Hibbard welcomed the incoming commander, promising him “an amazing ride” that will be “unlike any other assignment in your career thus far.”

“I have the utmost confidence in you and your leadership, and I look forward to having you on,” Hibbard said.

Jackson said he was “deeply grateful” for the opportunity to command the Leader Training Brigade.

“I consider myself fortunate to be afforded the chance to lead,” he said.

“Col. Beckno, I want to thank you for your diligent efforts in shaping, developing and leading this fantastic organization. Your transparency, the white glove treatment over the past two weeks is in my view, the standard for command transitions.”

Jackson said he intends to build upon the foundation set by Beckno, and move the organization “further and higher” along that path.

“While change is both constant and unavoidable, we will build an integrated team, work harder for excellence to produce the quality training leaders Army demands, and continues to be,” he said.

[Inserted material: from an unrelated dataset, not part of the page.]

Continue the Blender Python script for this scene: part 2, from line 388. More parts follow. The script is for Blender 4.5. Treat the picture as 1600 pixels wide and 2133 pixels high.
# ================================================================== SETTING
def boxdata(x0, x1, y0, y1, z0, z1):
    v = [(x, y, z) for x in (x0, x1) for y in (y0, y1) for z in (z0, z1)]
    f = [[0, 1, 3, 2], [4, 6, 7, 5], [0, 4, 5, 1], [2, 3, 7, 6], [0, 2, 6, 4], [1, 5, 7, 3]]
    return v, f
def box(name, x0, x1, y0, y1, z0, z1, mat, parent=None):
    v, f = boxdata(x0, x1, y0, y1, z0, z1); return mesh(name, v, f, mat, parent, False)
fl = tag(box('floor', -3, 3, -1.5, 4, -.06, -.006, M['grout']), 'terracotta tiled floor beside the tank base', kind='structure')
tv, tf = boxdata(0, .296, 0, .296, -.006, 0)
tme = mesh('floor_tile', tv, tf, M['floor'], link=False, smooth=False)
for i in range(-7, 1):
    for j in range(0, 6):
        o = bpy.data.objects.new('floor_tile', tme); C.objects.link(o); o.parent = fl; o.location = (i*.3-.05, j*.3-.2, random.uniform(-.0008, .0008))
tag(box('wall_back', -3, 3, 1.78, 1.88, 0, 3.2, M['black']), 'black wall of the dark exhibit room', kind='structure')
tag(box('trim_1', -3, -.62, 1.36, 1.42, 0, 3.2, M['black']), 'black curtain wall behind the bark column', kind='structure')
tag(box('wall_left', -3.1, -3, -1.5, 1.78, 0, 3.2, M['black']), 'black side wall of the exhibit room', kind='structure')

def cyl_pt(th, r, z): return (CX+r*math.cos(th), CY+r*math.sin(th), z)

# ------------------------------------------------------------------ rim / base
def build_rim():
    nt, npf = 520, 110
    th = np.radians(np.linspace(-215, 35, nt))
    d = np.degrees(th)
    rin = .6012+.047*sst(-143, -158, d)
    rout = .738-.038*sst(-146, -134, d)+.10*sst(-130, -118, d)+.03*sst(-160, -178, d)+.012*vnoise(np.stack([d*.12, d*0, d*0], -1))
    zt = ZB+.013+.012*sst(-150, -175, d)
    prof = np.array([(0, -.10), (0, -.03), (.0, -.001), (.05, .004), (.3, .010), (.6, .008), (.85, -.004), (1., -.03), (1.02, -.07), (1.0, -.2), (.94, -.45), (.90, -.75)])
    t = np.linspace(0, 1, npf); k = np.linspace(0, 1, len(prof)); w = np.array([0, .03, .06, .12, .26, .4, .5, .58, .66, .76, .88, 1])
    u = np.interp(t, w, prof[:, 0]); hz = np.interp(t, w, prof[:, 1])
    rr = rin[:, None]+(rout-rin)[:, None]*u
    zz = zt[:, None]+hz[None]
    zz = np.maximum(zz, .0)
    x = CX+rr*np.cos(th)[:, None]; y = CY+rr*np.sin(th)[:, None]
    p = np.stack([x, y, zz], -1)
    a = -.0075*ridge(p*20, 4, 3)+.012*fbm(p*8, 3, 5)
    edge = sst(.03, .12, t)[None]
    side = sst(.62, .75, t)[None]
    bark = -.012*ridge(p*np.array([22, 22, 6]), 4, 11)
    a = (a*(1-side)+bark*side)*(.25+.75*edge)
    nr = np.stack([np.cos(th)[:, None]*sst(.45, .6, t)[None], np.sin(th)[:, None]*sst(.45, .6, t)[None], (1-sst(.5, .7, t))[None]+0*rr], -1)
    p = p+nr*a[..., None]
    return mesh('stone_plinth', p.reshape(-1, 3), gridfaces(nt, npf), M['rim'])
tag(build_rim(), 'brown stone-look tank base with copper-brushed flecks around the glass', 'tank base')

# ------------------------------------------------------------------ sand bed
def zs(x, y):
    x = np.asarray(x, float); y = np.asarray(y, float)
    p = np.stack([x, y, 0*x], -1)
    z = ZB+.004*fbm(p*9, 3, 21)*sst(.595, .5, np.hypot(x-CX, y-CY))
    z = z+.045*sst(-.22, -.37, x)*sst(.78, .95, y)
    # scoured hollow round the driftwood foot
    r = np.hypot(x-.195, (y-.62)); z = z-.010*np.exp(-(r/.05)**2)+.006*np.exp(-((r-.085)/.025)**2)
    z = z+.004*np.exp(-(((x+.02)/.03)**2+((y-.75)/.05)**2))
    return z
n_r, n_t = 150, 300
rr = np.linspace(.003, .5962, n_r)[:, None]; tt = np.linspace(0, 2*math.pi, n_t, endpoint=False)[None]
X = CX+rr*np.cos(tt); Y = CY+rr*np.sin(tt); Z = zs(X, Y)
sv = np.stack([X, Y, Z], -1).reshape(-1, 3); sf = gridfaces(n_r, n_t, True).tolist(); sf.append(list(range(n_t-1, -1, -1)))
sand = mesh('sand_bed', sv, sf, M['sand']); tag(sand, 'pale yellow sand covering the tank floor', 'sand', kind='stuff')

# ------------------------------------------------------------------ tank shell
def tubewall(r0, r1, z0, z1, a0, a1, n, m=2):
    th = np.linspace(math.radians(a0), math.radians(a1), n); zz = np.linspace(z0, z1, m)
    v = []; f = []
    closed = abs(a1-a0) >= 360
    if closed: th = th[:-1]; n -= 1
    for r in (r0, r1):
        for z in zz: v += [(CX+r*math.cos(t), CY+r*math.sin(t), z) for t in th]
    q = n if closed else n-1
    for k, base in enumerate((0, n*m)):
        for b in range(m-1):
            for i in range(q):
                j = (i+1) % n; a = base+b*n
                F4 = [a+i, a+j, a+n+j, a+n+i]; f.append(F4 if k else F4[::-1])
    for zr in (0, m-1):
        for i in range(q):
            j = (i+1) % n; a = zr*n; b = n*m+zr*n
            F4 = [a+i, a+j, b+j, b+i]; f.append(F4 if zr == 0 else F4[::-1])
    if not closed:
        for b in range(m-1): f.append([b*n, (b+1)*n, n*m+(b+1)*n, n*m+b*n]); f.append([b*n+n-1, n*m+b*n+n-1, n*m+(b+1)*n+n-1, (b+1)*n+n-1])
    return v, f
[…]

Jackson’s previous commands include the 2nd Battalion, 8th Field Artillery Regiment, 1st Stryker Brigade, in Wainwright, Alaska; 4th Battalion, 1st Security Force Assistance Brigade at Fort Benning, Georgia; and 2nd Battalion, 410th Brigade Support Battalion as part of the 177th Armored Brigade. He has four master’s degrees and is literate and conversant in Russian, German and Serbo-Croat.

He was born and raised in Middletown, Ohio.